In the recent missional readings, biblical scholars have explicitly expressed their dissatisfaction with the narrow application of the term in bearing Christian witness. Though the narrow understanding of “mission” limited to mere “sendness of the church” is not completely rejected, it has been viewed to be insufficient to comprehend the wider significance of the mission. In fact, Bosch opines that “mission remains undefinable; it should never be incarcerated in the narrow confines of our own predilections.” Wright uses “the term mission in its more general sense of a long-term purpose or goal that is to be achieved through proximate objectives and planned action.” He defines “mission” saying: “Fundamentally, our mission (if it is biblically informed and validated) means our committed participation as God’s people, at God’s invitation and command, in God’s own mission within the history of God’s world for the redemption of God’s creation.” In other words, it is not just a God’s chosen individual’s activity to extend salvation to those beyond the reach of God’s saving act “but the vocation of a whole people who play part in God’s salvation on behalf of the whole world.” In doing so, according to Goheen, the church situates herself in the direction of the biblical narrative, that is, “from the particular to the universal.” Then, God’s election of his people is not an end in itself but a means to bless all the nations.
Missional
In recent discussions, the term missional is used in “a less technical and broader sense as something characterized by mission and related to the mission of God.” However, when used as a qualifier of the following referent in a sentence, it assumes a technical nature.
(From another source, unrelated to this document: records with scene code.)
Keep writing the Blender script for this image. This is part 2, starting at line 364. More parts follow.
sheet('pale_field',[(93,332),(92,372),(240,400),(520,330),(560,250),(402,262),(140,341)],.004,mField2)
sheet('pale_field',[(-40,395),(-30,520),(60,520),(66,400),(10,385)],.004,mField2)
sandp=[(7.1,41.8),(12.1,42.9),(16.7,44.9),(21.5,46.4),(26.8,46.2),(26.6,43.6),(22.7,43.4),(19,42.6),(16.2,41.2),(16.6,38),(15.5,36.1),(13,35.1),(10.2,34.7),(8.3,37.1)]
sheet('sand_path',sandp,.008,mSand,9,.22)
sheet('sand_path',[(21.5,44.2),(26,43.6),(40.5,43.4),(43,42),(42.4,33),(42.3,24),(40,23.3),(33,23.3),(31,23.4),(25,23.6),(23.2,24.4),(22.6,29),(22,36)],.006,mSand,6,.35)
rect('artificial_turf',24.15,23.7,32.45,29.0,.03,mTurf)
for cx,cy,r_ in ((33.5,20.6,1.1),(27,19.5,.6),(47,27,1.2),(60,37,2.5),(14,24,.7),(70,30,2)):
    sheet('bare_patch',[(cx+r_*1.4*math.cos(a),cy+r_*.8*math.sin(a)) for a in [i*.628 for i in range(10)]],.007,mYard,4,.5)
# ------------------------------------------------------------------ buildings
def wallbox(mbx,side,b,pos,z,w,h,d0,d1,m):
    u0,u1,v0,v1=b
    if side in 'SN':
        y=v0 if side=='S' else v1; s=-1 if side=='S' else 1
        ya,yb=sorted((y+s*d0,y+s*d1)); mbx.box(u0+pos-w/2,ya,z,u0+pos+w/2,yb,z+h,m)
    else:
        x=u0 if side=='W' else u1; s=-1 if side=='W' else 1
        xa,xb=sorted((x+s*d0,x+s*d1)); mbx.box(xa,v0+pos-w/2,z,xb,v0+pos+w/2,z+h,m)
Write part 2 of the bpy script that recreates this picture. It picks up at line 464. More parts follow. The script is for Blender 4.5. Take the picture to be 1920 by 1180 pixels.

For example, when used as a qualifier of “church,” it redefines the term church. On such occasions, the term highlights the mission character of the referent. It is an adjective that “describes not a specific activity of the church but the very essence and identity of the church as it takes up its role in God’s story in the context of its culture and participates in God’s mission to the world.” For this reason, some scholars like Flemming have preferred to use the term missional over missionary because the latter is often understood in a limited sense underlining a cross-cultural movement with the gospel.
Church
In the light of the paradigmatic shift in the current missiological studies, the missional redefining of the New Testament ecclesiology is vital. Unlike in the Christendom of the Western church, since 1930, there emerged a greater consensus that “the church must be defined and must act as part of the larger mission of God.” A missional church may be defined as a community of God formed and fashioned by its participation in the mission of God to redeem, heal, and restore the world marred by human sin. It recognizes itself primarily not as a sending agency but as the one being sent to participate in the continuous activity of God in the world from the beginning to the eschatological end. In short, no aspect of its life and activity is untouched by God’s redemptive mission. At the foundation of this newer understanding of the theology of mission of God lies the doctrine of the Trinity, which is essential for a right ecclesiology. The true understanding of the church is ultimately rooted in understanding the God of the Bible as a missionary God who sends the church to be Christ’s witness. No doubt, to speak of a missional church is to speak of the church whose essence and purpose of existence is defined in the light of the mission of God. Even the testimony of the New Testament about the apostles founding the communities of God in the Roman world was “to found missional communities to continue the witness that had brought them into being.”